PEGMATITE ONE LITHIUM AND GOLD CORP. CLOSES PRIVATE PLACEMENT OFFERING
May 20, 2026 Vancouver, British Columbia. Pegmatite One Lithium and Gold Corp. (the "Company")
(CSE: PGA) announces that the Company has closed its previously announced private placement by
issuing 4,003,947 units (each a "Unit") at a price $0.09 per Unit for total proceeds of $360,355.23 (the
"Offering").
Each Unit consists of one common share and one half of one whole share purchase warrant (each whole
warrant a "Warrant"). Each Warrant is exercisable at a price of $0.12 per share for a period expiring two
years from the date of issuance.
All securities issued in connection with the Offering will be subject to a four-month statutory hold period.
The Company paid a finder's fee of $8,190 cash and 91,000 brokers warrants. Each Warrant is exercisable
at a price of $0.12 per share for a period expiring two years from the date of issuance
The proceeds of the Offering will be used for exploration as well as general working capital purposes.

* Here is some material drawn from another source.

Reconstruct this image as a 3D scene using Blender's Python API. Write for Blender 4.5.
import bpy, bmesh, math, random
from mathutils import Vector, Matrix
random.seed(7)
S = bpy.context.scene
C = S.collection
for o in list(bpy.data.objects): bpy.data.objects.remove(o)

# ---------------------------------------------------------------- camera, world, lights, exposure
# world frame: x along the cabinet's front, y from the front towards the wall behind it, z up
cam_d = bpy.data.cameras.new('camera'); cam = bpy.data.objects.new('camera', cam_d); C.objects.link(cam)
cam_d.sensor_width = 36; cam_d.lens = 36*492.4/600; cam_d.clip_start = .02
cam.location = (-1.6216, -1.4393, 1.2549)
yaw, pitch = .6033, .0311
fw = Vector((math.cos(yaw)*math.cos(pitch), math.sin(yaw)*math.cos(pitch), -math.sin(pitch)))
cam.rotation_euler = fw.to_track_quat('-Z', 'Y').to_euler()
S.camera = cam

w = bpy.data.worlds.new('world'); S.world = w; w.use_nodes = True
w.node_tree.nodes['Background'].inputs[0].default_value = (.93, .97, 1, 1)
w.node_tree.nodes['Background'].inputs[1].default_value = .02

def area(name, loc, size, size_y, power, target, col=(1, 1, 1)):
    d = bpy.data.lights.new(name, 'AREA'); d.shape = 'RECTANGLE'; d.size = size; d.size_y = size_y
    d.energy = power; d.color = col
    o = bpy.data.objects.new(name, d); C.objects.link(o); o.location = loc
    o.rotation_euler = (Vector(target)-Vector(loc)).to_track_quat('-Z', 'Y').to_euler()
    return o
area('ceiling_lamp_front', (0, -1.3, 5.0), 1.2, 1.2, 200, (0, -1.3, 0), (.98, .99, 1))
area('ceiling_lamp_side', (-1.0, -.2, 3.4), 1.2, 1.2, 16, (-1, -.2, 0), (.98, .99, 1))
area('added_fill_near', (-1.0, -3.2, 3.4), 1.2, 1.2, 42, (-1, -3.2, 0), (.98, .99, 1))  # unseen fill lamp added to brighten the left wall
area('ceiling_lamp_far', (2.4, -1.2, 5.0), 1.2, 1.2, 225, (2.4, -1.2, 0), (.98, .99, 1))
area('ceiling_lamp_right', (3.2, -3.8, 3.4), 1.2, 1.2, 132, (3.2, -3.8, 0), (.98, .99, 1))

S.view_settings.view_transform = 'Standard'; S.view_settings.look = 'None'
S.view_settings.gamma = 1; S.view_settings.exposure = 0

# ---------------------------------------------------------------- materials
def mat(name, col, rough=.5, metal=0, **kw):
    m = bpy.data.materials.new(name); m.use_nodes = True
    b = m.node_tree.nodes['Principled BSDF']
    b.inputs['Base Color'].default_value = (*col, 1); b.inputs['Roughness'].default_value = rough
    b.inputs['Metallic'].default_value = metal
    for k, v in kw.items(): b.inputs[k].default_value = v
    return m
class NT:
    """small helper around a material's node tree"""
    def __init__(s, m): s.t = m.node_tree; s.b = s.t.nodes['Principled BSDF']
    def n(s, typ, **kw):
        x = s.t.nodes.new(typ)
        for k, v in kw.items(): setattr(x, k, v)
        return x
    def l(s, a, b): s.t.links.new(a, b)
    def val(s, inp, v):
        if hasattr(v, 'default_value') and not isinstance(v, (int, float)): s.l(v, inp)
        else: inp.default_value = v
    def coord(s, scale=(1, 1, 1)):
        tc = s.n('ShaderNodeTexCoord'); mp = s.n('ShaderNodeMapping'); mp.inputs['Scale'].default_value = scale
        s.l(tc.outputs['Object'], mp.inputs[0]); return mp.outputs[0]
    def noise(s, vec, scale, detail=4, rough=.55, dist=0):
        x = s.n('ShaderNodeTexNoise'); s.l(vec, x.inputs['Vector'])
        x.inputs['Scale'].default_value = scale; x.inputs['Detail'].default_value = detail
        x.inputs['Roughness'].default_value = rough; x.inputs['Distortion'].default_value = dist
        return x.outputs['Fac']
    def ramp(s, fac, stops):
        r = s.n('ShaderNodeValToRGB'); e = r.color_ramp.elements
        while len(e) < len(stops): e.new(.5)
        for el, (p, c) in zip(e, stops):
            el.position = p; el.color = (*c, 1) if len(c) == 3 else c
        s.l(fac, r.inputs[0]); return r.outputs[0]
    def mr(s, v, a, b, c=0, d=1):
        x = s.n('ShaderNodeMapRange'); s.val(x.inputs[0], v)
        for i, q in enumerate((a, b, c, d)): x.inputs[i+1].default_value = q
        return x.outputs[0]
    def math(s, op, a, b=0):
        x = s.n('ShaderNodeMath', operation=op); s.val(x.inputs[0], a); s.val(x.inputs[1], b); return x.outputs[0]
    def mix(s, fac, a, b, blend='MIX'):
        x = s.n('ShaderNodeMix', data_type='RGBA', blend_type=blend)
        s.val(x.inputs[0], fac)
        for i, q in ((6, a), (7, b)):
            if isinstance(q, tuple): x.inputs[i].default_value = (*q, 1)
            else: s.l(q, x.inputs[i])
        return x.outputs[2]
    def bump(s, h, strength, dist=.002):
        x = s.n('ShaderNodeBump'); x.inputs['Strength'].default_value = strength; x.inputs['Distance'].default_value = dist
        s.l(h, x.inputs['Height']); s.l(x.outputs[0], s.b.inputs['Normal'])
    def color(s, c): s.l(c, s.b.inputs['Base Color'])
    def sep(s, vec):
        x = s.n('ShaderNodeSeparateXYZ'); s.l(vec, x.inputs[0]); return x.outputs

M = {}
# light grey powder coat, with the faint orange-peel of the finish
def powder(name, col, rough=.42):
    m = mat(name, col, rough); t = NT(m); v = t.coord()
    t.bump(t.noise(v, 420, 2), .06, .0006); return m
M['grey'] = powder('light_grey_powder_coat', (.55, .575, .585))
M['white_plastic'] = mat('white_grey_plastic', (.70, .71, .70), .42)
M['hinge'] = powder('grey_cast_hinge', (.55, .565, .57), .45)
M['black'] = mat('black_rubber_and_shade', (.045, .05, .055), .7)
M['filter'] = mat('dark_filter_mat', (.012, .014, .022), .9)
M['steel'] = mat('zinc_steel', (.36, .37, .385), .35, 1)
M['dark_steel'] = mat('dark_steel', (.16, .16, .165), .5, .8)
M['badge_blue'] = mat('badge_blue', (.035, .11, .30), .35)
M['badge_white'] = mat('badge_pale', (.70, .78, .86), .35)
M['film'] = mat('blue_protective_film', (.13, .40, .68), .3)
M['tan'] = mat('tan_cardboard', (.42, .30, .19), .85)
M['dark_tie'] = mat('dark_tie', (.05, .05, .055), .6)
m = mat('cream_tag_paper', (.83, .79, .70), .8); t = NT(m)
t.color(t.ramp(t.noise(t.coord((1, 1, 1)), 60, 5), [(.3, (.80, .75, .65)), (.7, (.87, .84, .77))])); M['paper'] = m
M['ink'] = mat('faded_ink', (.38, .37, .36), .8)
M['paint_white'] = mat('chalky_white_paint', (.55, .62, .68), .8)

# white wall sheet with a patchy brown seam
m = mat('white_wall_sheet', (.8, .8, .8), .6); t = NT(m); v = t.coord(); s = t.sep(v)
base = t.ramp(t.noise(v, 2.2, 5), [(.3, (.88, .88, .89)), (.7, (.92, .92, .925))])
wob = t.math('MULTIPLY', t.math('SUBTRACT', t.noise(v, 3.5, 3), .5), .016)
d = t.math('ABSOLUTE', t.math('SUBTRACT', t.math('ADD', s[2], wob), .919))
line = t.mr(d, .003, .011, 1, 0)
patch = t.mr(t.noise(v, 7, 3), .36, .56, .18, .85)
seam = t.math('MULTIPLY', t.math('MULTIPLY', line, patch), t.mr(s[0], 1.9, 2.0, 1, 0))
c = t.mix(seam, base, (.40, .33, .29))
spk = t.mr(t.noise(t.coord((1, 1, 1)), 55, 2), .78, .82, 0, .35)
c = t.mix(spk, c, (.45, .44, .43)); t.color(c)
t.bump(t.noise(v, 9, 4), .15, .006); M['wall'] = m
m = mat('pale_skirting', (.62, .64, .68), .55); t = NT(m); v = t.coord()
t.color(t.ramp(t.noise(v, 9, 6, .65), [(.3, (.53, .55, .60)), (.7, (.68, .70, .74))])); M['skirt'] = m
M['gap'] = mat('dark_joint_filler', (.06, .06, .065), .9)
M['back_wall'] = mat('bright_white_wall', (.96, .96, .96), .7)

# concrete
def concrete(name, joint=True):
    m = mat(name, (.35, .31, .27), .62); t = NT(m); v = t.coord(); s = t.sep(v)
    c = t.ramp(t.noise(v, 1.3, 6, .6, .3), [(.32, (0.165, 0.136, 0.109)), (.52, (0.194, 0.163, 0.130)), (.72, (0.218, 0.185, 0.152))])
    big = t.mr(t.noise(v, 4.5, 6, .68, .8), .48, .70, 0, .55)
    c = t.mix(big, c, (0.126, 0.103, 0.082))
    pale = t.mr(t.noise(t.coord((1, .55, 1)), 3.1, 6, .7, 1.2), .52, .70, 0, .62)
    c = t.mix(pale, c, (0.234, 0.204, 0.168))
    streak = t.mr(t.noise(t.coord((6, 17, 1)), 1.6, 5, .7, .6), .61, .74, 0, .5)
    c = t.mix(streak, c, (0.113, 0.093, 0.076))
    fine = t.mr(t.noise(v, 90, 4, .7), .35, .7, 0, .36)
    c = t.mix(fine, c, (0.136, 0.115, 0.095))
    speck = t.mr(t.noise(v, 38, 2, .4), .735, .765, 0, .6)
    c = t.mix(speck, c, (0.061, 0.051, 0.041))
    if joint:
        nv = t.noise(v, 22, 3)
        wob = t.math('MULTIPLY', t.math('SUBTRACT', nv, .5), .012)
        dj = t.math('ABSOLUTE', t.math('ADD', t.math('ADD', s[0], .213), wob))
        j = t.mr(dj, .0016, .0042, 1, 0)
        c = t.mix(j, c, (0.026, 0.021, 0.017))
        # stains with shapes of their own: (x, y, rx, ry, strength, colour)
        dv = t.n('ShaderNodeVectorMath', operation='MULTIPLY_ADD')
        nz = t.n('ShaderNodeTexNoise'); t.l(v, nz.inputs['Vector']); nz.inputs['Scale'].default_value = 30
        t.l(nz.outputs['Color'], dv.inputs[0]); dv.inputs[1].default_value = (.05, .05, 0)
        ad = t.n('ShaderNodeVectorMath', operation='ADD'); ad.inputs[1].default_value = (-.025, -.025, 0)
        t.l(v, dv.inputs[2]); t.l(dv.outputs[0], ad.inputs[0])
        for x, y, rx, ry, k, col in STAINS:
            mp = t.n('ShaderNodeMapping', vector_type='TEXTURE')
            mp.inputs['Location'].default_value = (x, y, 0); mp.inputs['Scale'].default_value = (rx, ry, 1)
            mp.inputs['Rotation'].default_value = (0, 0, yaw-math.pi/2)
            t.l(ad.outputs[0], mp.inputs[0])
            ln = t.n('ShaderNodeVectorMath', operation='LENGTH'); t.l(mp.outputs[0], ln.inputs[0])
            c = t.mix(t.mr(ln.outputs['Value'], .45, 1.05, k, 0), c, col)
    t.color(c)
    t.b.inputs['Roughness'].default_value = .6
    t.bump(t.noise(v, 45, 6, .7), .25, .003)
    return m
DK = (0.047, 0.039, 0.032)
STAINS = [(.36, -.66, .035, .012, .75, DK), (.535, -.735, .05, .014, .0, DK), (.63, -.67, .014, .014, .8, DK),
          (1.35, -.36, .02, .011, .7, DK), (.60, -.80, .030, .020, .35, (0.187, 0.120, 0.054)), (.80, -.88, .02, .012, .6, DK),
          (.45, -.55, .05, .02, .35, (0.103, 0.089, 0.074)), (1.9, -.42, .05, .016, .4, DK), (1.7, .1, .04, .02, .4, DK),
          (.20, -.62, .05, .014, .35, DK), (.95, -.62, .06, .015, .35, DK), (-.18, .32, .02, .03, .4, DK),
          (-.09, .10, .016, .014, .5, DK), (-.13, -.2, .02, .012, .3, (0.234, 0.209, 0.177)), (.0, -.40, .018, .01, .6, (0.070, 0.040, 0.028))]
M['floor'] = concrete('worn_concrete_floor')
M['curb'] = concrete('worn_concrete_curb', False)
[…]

Closing of the proposed Offering is subject to a number of conditions, including receipt of all necessary
corporate and regulatory approvals, including approval from the Canadian Securities Exchange.

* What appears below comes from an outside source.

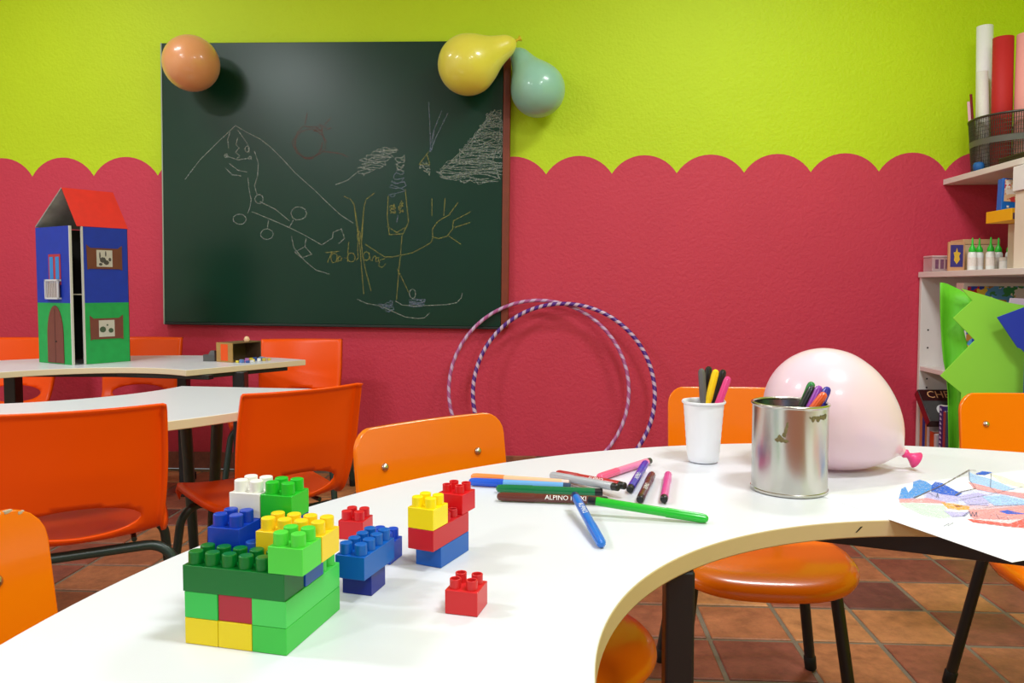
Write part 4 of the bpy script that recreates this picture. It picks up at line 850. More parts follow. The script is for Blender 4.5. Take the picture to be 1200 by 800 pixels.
cup_pen('pink pen leaning right in the white cup', -0.011, -0.0155, 0.0405, -0.010, (226, 60, 130), 0.144, 0.003)

# ------------------------------------------------------------------ tin can with pens
M_TIN = bpy.data.materials.new('tinplate'); M_TIN.use_nodes = True
_b = M_TIN.node_tree.nodes['Principled BSDF']; _b.inputs['Metallic'].default_value = 1.0; _b.inputs['Base Color'].default_value = lin((196, 193, 186))
_N = M_TIN.node_tree.nodes; _L = M_TIN.node_tree.links
_n = _N.new('ShaderNodeTexNoise'); _n.inputs['Scale'].default_value = 30; _n.inputs['Detail'].default_value = 6
_t = _N.new('ShaderNodeTexCoord'); _mp = _N.new('ShaderNodeMapping'); _mp.inputs['Scale'].default_value = (1, 1, 0.25)
_L.new(_t.outputs['Object'], _mp.inputs[0]); _L.new(_mp.outputs[0], _n.inputs['Vector'])
_r = _N.new('ShaderNodeMapRange'); _r.inputs[3].default_value = 0.14; _r.inputs[4].default_value = 0.34
_L.new(_n.outputs['Fac'], _r.inputs[0]); _L.new(_r.outputs[0], _b.inputs['Roughness'])
CX, CY = 0.3335, 1.1265
can = thing('tin_can', 'open silver metal tin can holding pens, in front of the pink balloon', 'can', (CX, CY, TT))
cr, chh = 0.0520, 0.127
MB().open_lathe([(0.0, 0.004), (cr-0.003, 0.004), (cr-0.001, 0.001), (cr+0.0012, 0.0015), (cr+0.0012, 0.0045), (cr, 0.0055), (cr, chh-0.006), (cr+0.0005, chh-0.004), (cr-0.0008, chh-0.003), (cr-0.0012, 0.0065), (0.0, 0.0065)], 72).build('body', M_TIN, can, smooth=40)
rim = []
for i in range(72):
    a = 2*math.pi*i/72; rim.append((cr*math.cos(a)*0.995, cr*math.sin(a)*0.995, chh-0.002))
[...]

On Behalf of the Board of Directors,
Pegmatite One Lithium and Gold Corp.
Kelly Abbott
CEO
Phone: +1 (416) 481-2222 x228
Email: kelly@pegmatiteone.com
Website: www.pegmatiteone.com
Cautionary Statement
Forward-looking Information Cautionary Statement
Except for statements of historic fact, this news release contains certain "forward-looking information" within
the meaning of applicable securities law. Forward-looking information is frequently characterized by words
such as "plan", "expect", "project", "intend", "believe", "anticipate", "estimate" and other similar words, or
statements that certain events or conditions "may" or "will" occur. Forward-looking statements are based
on the opinions and estimates at the date the statements are made, and are subject to a variety of risks
and uncertainties and other factors that could cause actual events or results to differ materially from those
anticipated in the forward-looking statements including, but not limited to delays or uncertainties with
regulatory approvals, including that of the CSE. There are uncertainties inherent in forward-looking
information, including factors beyond the Company's control. There are no assurances that the business
plans for the Company as described in this news release will come into effect on the terms or time frame
described herein. The Company undertakes no obligation to update forward-looking information if
circumstances or management's estimates or opinions should change except as required by law. The
reader is cautioned not to place undue reliance on forward-looking statements. Additional information
identifying risks and uncertainties that could affect financial results is contained in the Company's filings
with Canadian securities regulators, which are available at www.sedarplus.ca
The CSE and Information Service Provider have not reviewed and does not accept responsibility
for the accuracy or adequacy of this release.